Embora ela considere os quartos de empregada em sua forma tradicional desumanos, ela não acha que removê-los completamente seja a resposta. “Seria melhor manter este espaço, para termos um canto nosso”, ela disse. “Um quarto limpo e arejado com uma janela, onde você pode descansar com dignidade.”

Letícia Carvalho, 34 anos, advogada de Aracaju, emprega quatro empregadas domésticas, uma delas morando em sua casa.

“Ela não pode ir e voltar todos os dias”, disse a Sra. Carvalho.

Ainda assim, a Sra.
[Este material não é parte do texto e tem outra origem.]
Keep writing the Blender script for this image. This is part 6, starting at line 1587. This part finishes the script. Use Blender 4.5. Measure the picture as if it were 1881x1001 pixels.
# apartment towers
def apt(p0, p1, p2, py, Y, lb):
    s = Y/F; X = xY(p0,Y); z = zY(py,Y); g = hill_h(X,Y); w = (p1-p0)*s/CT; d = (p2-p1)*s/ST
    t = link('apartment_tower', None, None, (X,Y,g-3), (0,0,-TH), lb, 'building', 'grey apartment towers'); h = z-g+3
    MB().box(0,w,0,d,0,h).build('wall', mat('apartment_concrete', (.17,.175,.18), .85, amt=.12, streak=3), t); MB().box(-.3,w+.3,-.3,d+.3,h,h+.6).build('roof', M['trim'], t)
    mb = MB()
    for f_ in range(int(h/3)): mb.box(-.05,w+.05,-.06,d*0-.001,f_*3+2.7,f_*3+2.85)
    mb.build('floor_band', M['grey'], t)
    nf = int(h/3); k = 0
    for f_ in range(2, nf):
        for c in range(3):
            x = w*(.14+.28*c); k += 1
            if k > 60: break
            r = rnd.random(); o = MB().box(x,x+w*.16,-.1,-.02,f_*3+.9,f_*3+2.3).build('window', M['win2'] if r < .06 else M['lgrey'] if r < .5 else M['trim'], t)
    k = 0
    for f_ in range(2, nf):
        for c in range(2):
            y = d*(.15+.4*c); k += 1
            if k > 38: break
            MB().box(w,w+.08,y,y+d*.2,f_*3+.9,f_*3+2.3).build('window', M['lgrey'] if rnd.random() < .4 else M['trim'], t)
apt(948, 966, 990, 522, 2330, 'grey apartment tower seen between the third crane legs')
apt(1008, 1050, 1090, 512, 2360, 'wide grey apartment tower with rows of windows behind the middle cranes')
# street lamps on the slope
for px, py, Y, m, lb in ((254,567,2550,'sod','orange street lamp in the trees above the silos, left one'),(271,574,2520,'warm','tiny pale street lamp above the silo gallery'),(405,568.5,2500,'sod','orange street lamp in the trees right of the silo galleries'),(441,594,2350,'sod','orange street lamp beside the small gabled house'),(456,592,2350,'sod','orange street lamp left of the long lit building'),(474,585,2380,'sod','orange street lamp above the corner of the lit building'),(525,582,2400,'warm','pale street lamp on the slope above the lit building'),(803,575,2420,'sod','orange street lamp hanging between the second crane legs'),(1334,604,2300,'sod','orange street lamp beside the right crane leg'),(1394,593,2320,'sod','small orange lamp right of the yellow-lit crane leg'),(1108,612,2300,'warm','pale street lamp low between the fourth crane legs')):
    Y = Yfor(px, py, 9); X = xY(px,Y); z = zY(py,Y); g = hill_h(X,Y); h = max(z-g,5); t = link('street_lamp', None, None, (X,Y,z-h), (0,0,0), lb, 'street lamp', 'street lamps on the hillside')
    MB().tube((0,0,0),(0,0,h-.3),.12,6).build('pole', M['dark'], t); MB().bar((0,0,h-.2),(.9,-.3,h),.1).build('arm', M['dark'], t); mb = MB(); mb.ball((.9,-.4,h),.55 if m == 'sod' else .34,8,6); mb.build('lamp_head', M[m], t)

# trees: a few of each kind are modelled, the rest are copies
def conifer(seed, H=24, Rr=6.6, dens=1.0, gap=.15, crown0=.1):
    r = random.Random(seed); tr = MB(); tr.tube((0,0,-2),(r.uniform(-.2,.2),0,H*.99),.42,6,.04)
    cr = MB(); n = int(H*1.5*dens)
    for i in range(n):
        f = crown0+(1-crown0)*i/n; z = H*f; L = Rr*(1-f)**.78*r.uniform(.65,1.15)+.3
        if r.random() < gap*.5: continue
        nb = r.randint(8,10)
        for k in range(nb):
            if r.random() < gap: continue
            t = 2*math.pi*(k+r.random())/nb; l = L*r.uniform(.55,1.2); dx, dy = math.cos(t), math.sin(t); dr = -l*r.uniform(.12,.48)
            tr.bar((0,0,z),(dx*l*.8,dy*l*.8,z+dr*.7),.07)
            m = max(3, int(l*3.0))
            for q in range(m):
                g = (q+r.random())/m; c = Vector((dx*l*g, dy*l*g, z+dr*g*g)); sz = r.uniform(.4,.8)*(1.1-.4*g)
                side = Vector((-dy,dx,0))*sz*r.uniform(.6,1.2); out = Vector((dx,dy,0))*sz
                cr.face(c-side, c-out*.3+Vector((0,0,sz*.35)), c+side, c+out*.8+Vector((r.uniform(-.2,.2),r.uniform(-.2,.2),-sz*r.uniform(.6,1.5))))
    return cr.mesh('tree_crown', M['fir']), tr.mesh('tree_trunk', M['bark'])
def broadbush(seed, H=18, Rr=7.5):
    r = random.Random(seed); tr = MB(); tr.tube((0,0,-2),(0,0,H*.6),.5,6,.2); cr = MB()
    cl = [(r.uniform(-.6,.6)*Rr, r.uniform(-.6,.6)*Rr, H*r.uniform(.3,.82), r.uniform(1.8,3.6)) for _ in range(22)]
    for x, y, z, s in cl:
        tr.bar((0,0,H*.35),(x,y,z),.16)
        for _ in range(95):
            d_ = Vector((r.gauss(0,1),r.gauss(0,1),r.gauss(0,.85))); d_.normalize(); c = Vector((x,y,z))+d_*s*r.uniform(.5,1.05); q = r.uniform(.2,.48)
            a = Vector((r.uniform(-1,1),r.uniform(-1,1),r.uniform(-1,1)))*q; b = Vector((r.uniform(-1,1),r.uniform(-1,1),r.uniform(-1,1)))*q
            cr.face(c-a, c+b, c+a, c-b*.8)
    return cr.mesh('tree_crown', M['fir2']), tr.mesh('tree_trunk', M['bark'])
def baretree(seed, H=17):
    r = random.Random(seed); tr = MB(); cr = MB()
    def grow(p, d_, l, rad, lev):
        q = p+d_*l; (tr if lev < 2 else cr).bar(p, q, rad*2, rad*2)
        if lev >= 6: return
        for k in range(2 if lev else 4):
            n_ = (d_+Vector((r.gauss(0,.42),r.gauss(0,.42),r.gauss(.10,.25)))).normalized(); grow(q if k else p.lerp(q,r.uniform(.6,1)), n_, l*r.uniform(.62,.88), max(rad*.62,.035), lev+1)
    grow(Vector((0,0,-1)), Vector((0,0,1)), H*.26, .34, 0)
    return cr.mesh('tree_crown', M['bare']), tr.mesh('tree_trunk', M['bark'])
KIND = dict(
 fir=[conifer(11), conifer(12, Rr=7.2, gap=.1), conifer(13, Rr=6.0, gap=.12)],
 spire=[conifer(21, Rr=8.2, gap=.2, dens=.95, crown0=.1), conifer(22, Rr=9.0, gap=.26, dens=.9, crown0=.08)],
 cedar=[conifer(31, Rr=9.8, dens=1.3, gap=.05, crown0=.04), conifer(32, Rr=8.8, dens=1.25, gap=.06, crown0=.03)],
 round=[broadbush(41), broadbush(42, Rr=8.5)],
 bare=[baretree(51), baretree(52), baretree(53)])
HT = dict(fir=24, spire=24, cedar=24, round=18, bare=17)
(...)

Carvalho queria um tipo diferente de quarto de empregada. Ela o fez maior do que o normal, com uma janela grande, ar condicionado e um chuveiro quente. “Queríamos trazer um pouco mais de conforto para as pessoas que trabalham para nós”, ela disse.

Mesmo com o Brasil se afastando dos quartos de empregada, as divisões sociais persistem de outras maneiras. A maioria das casas ainda tem banheiros de serviço reservados para os trabalhadores. E a maioria dos edifícios tem entradas e elevadores separados para empregadas, babás, passeadores de cães e entregadores de comida, embora alguns também estejam se movendo para remover essas divisões.

Ainda assim, a Sra. Silva, a professora, vê o desaparecimento do quarto da empregada como evidência de que o Brasil está lidando com seu passado doloroso.

Quando a Sra. Silva deu a entrada em sua primeira casa este ano, ela ficou feliz em descobrir que não havia quarto de empregada.

“É libertador não ter essa história pesada”, ela disse. “Em vez disso, terei uma cozinha realmente grande.”